━━━ MATERIAL FOR THIS TASK
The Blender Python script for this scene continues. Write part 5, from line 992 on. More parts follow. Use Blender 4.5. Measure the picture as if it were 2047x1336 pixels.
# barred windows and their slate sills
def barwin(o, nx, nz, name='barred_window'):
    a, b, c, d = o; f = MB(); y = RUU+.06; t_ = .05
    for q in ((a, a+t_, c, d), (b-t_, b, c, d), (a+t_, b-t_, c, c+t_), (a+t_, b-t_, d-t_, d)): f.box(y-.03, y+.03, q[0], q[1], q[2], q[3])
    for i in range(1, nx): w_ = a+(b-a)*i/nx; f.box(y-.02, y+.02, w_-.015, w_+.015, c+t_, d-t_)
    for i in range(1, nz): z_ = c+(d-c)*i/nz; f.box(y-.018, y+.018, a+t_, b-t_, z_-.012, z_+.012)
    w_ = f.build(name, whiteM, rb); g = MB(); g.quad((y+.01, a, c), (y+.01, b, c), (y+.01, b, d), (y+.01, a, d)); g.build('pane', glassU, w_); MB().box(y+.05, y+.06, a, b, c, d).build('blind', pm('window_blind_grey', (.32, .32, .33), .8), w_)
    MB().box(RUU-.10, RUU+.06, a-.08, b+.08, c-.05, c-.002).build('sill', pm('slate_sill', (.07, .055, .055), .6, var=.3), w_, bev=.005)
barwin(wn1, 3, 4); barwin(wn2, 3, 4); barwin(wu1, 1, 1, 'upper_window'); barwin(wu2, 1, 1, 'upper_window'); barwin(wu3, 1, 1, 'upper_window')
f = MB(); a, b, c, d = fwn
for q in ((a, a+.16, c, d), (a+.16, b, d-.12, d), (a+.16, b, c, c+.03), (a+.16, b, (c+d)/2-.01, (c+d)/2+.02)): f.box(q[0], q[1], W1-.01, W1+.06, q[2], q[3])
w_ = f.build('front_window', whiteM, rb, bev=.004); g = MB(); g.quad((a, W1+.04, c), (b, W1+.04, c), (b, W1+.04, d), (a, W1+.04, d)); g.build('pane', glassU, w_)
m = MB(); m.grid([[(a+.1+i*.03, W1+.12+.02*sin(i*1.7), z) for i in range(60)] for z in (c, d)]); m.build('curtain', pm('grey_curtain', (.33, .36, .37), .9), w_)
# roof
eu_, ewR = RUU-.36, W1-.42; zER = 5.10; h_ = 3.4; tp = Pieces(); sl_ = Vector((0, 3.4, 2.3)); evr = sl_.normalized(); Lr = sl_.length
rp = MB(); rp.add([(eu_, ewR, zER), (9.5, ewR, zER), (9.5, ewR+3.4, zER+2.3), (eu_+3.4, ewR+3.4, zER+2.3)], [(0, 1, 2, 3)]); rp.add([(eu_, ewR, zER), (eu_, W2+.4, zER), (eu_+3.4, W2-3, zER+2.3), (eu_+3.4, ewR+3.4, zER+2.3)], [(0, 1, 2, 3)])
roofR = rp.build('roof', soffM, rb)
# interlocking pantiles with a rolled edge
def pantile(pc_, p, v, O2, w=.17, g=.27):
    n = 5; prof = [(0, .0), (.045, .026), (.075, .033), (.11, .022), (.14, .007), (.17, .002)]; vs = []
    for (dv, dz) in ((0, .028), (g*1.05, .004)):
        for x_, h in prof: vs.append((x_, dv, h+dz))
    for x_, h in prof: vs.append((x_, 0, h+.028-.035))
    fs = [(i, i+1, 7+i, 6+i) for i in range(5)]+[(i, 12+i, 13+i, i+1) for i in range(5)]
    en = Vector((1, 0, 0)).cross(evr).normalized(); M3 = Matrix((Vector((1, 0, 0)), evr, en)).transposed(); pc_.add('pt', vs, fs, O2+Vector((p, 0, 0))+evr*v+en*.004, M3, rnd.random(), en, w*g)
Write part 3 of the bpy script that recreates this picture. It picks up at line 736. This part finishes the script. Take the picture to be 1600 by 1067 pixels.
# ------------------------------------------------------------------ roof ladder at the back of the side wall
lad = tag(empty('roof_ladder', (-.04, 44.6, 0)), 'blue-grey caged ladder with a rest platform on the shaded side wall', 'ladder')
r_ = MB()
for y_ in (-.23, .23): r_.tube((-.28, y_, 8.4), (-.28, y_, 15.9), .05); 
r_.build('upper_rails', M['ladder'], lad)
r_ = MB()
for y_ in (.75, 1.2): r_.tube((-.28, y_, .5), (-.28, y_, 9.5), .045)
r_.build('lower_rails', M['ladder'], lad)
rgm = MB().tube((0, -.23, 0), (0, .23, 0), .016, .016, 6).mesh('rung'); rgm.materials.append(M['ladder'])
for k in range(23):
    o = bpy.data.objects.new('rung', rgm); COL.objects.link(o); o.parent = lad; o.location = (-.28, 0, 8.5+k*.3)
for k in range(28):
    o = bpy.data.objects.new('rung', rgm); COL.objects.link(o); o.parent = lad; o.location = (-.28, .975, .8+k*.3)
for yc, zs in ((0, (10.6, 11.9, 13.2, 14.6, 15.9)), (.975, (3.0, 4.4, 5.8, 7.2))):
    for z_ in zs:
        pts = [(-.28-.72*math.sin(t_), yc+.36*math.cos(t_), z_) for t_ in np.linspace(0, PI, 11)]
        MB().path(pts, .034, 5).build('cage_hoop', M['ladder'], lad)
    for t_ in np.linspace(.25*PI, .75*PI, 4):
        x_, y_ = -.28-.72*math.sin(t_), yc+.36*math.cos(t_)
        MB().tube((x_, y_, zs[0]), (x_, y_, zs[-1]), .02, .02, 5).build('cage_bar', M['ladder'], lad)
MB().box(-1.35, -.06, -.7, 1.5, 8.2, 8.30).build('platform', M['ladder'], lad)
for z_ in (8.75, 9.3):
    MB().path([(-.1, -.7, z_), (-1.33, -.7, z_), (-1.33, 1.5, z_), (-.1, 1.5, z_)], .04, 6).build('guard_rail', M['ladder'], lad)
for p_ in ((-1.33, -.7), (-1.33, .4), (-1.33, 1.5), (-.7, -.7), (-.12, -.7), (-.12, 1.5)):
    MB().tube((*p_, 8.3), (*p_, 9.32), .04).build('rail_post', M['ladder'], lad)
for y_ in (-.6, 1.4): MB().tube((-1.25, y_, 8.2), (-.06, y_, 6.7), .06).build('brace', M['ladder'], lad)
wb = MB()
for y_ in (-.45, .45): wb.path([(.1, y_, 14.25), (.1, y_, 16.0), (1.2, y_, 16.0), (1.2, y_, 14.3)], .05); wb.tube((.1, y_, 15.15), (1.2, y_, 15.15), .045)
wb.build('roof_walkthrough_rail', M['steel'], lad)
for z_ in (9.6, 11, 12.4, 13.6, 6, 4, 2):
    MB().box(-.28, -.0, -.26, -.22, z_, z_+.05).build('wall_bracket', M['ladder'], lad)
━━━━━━
- [WHAT IS REQUIRED] Using the listing above, return all lines where the word "Write" occurs.

- [TASK ANSWER]
The Blender Python script for this scene continues. Write part 5, from line 992 on. More parts follow. Use Blender 4.5. Measure the picture as if it were 2047x1336 pixels.
Write part 3 of the bpy script that recreates this picture. It picks up at line 736. This part finishes the script. Take the picture to be 1600 by 1067 pixels.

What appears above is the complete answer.